Ebrosa Office Building

Madrid, España

Structural typology: OFFICE BUILDINGS
Date: January, 2010
Owner: Ebrosa
Construction: Ferrovial
Scope: detailed design and construction monitoring
Architect: Estudio Lamela & Hok

The building is composed of 5 storeys above grade, practically rectangular in shape, 76.0m x 17.5m, and covers a surface area of 1,530m2. There are 4 levels below grade. The dimensions of these floors are approximately 95.0m x 51.0m covering a total surface area of 4,900m2.

Its façade is composed of an external skin made up of a myriad of different types of glass which are held together on a metal framework, and rises over the M40 motorway offering a magnificent hallmark of its identity. The building is interconnected via a series of gangways set at different levels.

The horizontal structure is completely executed employing grid slabs. It would be worth differentiating between the grid slabs on the typical floor, ground floor and basement -1, whose characteristics are as follows:
− TYPICAL FLOOR: Post-stressed grid slab 40+10 (cm), nerve width 18 cm, interaxial distance between nerves 86 cm. Spans 16.10 m in N-S direction and 8.10 m in E-W direction.
− GROUND FLOOR: Grid slabs 35+15 (cm), nerve width 16 cm, interaxial distance between nerves 84 cm. Maximum spans 8.98.
− BASEMENT FLOOR -1: Grid slabs 25+10 (cm), nerve width 16 cm, interaxial distance between nerves 84 cm. Maximum spans 8.98.

This triple typology in the slab type has been motivated in the case of the typical floor type, due to the large spans to be covered (16.10m) between columns, whilst the difference between the typologies in the ground and basement -1 floors is due to the high existing loads imposed in the first mentioned, caused by the difference in levels between the upper slab level and the finished floor which are solved with screeds and fills, as is also the case in the access area for the fire brigade. The retaining walls employed in the excavation are 0.50m thick continuous diaphragm walls.
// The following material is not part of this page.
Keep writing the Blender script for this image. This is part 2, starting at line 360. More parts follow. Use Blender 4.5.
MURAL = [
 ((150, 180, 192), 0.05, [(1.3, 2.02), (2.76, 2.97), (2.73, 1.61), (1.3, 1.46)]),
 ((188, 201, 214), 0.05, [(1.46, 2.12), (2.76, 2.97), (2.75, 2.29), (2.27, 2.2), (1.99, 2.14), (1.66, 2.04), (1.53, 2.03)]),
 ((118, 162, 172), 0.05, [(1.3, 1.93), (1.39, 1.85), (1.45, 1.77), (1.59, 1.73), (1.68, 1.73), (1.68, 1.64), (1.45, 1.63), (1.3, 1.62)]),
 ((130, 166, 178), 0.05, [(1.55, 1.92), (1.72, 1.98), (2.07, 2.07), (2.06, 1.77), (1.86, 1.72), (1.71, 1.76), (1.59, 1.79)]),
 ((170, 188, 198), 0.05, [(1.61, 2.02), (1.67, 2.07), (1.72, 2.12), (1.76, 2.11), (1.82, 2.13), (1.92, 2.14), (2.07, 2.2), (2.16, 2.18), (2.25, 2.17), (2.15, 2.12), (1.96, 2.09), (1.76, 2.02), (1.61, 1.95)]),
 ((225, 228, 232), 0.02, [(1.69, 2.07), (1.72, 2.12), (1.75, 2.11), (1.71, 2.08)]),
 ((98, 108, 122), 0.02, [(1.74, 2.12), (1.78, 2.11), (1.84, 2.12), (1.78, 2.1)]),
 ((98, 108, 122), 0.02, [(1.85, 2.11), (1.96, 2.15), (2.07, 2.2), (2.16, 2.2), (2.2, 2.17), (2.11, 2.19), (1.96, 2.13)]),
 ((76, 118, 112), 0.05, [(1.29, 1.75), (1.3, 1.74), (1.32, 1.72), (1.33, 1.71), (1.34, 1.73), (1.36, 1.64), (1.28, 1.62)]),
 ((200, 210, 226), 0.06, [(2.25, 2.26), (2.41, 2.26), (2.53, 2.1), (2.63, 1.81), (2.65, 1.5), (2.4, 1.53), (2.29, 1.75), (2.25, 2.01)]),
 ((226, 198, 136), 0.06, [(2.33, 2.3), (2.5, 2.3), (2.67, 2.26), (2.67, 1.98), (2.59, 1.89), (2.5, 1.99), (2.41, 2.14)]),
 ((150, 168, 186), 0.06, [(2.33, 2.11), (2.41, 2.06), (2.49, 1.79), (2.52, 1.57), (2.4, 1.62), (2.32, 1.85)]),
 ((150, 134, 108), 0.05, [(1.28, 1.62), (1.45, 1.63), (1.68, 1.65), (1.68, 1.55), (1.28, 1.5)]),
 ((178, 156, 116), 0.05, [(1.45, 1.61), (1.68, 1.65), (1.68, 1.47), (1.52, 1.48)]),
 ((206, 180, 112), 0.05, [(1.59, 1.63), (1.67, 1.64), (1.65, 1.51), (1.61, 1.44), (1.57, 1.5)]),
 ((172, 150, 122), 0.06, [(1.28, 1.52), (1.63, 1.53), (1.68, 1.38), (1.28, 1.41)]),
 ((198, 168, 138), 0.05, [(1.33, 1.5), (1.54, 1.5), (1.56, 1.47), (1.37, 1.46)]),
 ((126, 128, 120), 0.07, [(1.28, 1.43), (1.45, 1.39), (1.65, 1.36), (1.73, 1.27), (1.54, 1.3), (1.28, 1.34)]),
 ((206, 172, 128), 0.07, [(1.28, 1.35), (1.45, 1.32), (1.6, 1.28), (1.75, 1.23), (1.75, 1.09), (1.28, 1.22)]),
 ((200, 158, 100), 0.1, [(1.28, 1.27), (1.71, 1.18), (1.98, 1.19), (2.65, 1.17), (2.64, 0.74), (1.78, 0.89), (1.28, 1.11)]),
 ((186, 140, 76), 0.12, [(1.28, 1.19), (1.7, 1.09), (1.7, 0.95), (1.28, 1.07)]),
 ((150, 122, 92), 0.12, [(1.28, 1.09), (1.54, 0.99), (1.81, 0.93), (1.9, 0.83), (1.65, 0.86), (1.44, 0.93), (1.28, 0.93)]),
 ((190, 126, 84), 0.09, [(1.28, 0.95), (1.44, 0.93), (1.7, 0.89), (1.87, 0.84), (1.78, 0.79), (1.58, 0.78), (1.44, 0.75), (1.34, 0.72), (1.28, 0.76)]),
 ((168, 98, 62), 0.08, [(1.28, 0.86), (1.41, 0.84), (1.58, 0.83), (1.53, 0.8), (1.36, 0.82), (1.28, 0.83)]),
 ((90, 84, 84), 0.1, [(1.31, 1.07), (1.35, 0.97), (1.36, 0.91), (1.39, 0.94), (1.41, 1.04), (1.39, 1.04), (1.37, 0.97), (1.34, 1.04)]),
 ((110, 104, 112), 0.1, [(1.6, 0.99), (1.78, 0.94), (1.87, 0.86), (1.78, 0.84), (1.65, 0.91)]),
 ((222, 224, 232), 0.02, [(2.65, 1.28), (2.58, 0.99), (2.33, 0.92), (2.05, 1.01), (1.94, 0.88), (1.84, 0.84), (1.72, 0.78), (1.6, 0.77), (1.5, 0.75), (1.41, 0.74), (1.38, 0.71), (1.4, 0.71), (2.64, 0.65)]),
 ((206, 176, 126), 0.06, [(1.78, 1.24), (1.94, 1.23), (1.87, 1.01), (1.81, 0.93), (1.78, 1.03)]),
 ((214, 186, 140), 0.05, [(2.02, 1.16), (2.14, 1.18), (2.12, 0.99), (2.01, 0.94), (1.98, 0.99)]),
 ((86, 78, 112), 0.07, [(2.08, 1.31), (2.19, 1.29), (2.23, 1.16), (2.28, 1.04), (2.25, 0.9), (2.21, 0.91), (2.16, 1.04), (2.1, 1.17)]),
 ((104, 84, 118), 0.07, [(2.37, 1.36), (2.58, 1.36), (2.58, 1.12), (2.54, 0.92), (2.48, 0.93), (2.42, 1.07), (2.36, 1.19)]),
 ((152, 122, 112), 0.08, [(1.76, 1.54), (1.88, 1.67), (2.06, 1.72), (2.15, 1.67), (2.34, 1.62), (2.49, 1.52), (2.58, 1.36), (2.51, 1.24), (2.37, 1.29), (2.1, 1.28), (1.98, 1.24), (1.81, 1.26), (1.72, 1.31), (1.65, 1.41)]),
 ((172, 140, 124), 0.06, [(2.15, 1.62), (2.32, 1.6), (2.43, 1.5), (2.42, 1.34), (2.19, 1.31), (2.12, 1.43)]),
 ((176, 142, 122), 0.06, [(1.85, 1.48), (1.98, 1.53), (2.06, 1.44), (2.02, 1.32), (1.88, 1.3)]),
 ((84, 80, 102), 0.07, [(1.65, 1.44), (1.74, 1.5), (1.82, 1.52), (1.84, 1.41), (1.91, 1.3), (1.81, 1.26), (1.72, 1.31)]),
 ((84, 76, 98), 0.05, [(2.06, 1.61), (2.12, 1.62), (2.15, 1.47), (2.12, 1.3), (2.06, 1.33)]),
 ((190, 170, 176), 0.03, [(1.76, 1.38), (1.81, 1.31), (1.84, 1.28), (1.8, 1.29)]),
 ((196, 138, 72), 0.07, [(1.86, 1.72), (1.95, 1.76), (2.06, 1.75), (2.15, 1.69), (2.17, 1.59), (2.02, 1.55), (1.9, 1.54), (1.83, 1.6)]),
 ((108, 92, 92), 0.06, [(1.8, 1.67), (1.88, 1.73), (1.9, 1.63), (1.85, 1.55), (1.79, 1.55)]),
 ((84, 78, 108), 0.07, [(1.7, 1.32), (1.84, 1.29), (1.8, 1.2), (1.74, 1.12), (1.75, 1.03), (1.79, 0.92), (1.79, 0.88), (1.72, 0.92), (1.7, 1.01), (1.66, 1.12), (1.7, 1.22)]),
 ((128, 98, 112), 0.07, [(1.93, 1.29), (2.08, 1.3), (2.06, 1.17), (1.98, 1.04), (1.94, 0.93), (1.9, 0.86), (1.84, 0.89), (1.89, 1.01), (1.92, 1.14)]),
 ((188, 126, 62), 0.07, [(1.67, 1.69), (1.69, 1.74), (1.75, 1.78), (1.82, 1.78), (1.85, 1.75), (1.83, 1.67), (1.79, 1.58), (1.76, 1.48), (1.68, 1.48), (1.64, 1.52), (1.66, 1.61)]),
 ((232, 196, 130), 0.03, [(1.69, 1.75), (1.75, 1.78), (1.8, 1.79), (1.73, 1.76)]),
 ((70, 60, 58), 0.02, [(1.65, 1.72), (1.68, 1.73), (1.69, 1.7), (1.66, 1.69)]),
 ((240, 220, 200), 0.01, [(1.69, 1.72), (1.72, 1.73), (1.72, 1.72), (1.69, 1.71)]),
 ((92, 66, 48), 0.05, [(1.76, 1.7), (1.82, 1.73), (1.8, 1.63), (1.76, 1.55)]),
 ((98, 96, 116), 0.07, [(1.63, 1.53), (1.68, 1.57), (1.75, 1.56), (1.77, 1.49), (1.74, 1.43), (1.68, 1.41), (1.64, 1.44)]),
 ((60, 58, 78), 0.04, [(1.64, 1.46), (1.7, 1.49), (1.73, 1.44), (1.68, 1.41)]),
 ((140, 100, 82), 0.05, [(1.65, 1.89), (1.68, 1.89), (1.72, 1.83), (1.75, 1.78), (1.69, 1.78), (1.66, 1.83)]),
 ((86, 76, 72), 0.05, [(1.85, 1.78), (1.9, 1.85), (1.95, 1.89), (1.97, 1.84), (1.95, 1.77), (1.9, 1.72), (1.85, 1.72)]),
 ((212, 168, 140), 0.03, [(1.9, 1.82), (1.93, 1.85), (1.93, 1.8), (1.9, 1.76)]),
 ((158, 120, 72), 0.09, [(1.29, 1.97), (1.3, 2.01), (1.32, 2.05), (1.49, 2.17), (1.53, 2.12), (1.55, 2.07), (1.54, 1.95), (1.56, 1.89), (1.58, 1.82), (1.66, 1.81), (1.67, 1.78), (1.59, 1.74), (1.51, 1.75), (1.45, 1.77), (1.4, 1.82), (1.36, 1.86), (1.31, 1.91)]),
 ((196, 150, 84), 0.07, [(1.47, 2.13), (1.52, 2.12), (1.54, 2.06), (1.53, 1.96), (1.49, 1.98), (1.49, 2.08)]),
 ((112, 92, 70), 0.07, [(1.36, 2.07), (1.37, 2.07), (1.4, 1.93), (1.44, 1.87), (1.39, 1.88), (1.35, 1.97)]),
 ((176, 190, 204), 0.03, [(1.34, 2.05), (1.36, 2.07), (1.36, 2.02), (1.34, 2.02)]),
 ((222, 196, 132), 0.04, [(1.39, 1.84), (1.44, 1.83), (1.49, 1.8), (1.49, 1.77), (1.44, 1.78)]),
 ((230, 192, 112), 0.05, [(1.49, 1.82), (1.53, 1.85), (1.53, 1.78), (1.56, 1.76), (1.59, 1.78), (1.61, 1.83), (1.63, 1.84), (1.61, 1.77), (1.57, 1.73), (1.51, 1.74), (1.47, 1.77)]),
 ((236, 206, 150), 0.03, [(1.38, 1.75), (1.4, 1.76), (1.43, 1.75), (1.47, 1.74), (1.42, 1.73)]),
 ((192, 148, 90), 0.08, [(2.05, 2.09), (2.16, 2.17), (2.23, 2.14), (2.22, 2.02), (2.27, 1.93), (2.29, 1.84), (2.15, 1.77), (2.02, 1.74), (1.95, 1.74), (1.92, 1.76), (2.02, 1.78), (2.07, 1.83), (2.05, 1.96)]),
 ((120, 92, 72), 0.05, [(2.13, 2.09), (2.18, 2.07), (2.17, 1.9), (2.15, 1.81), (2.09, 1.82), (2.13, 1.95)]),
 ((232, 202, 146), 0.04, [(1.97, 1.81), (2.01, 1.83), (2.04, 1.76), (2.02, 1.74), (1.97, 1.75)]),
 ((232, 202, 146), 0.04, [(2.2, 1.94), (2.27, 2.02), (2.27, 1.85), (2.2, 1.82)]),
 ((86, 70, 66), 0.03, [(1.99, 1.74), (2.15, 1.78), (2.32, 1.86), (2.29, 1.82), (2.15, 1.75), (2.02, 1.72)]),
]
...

During the excavation process two levels of provisional anchorage have been foreseen.

The vertical structure has been solved employing columns and walls situated in the lift wells, given that the latter are well situated for this function. The vertical loads are transmitted to the foundations through the columns and the horizontal loads through the aforementioned wells.
The columns are 0.90m x 0.50m in size with the shorter side running parallel to the façade. These columns between ground and first floor are joined two by two and are set back, so obtaining a 0.80m x 1.70m column down to the foundation unit.

To solve this setting back between ground and first floor, the columns are tapered and the edges are rounded off.

On floors basement -1, basement -2 and basement -3, apart from the columns which support the floors above grade, there are also round, square and rectangular columns.

The four walls situated in the vertical communication shafts are made of reinforced concrete and are a constant 0.30m thick. They are C-shaped on plan.

It has not been deemed necessary to employ expansion joints in the floors, given that the corresponding dimensions are relatively moderate so as to fear possible structural effects in the slabs or columns due to thermal or rheological effects.